To be done »
Print exactly the lines from the first one down to the line that contains "except Exception: pass", both included, and skip the pictures.
─── Stored data ───
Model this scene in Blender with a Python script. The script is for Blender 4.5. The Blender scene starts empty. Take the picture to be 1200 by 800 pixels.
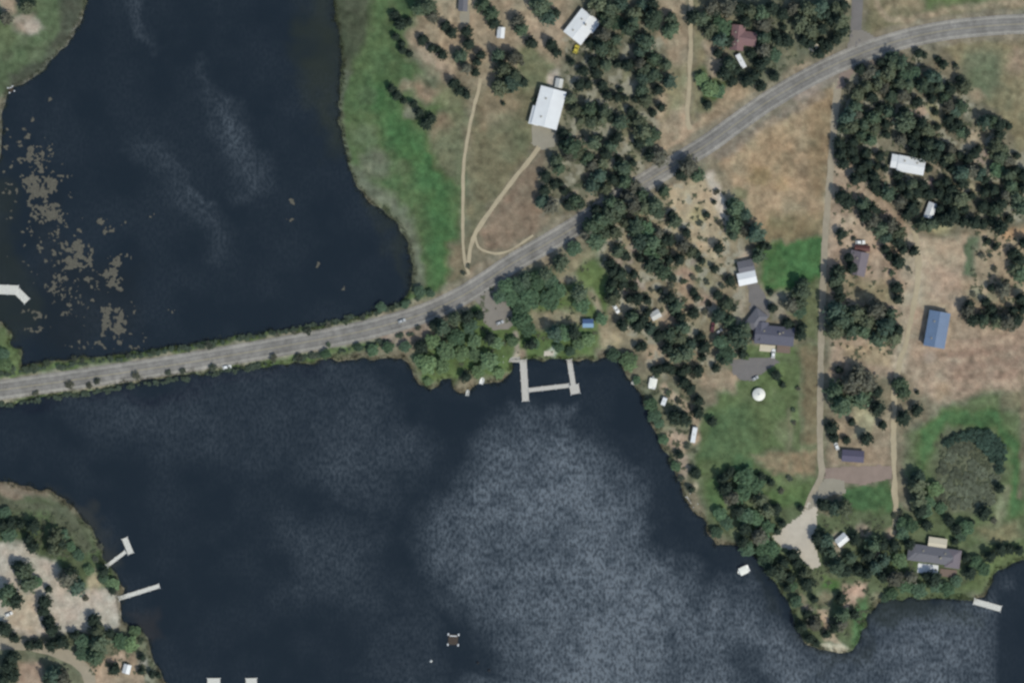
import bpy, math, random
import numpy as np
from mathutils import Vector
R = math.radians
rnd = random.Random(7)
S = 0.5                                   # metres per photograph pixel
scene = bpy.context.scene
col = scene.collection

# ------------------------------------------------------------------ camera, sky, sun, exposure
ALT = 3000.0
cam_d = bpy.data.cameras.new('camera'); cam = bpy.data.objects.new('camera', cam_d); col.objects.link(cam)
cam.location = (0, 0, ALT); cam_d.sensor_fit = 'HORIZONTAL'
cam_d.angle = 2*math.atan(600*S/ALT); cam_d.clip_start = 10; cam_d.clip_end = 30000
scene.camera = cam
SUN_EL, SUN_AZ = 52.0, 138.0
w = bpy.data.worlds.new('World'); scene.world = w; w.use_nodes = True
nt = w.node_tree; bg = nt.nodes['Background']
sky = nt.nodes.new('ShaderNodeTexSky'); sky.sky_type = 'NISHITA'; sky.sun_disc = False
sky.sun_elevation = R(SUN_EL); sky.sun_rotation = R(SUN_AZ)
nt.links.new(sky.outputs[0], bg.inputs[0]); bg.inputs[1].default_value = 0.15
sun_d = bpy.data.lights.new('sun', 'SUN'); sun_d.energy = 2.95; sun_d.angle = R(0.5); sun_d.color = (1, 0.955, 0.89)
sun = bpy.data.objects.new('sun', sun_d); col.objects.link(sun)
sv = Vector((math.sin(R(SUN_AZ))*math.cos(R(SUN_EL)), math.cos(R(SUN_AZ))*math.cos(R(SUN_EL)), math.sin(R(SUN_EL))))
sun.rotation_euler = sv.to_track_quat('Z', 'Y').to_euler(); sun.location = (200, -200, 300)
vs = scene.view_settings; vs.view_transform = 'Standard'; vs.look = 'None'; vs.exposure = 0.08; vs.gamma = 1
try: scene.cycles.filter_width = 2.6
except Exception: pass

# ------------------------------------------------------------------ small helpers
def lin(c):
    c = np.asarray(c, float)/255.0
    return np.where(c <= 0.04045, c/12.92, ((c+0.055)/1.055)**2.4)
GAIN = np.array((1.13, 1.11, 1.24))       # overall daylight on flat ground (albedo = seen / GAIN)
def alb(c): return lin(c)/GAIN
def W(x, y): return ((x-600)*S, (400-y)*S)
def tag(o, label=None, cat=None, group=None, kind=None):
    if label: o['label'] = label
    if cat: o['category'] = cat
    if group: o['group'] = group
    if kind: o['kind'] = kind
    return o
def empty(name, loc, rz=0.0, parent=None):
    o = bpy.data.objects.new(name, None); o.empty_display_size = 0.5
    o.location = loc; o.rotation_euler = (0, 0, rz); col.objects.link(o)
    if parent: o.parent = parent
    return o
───
Result »
Model this scene in Blender with a Python script. The script is for Blender 4.5. The Blender scene starts empty. Take the picture to be 1200 by 800 pixels.
import bpy, math, random
import numpy as np
from mathutils import Vector
R = math.radians
rnd = random.Random(7)
S = 0.5                                   # metres per photograph pixel
scene = bpy.context.scene
col = scene.collection

# ------------------------------------------------------------------ camera, sky, sun, exposure
ALT = 3000.0
cam_d = bpy.data.cameras.new('camera'); cam = bpy.data.objects.new('camera', cam_d); col.objects.link(cam)
cam.location = (0, 0, ALT); cam_d.sensor_fit = 'HORIZONTAL'
cam_d.angle = 2*math.atan(600*S/ALT); cam_d.clip_start = 10; cam_d.clip_end = 30000
scene.camera = cam
SUN_EL, SUN_AZ = 52.0, 138.0
w = bpy.data.worlds.new('World'); scene.world = w; w.use_nodes = True
nt = w.node_tree; bg = nt.nodes['Background']
sky = nt.nodes.new('ShaderNodeTexSky'); sky.sky_type = 'NISHITA'; sky.sun_disc = False
sky.sun_elevation = R(SUN_EL); sky.sun_rotation = R(SUN_AZ)
nt.links.new(sky.outputs[0], bg.inputs[0]); bg.inputs[1].default_value = 0.15
sun_d = bpy.data.lights.new('sun', 'SUN'); sun_d.energy = 2.95; sun_d.angle = R(0.5); sun_d.color = (1, 0.955, 0.89)
sun = bpy.data.objects.new('sun', sun_d); col.objects.link(sun)
sv = Vector((math.sin(R(SUN_AZ))*math.cos(R(SUN_EL)), math.cos(R(SUN_AZ))*math.cos(R(SUN_EL)), math.sin(R(SUN_EL))))
sun.rotation_euler = sv.to_track_quat('Z', 'Y').to_euler(); sun.location = (200, -200, 300)
vs = scene.view_settings; vs.view_transform = 'Standard'; vs.look = 'None'; vs.exposure = 0.08; vs.gamma = 1
try: scene.cycles.filter_width = 2.6
except Exception: pass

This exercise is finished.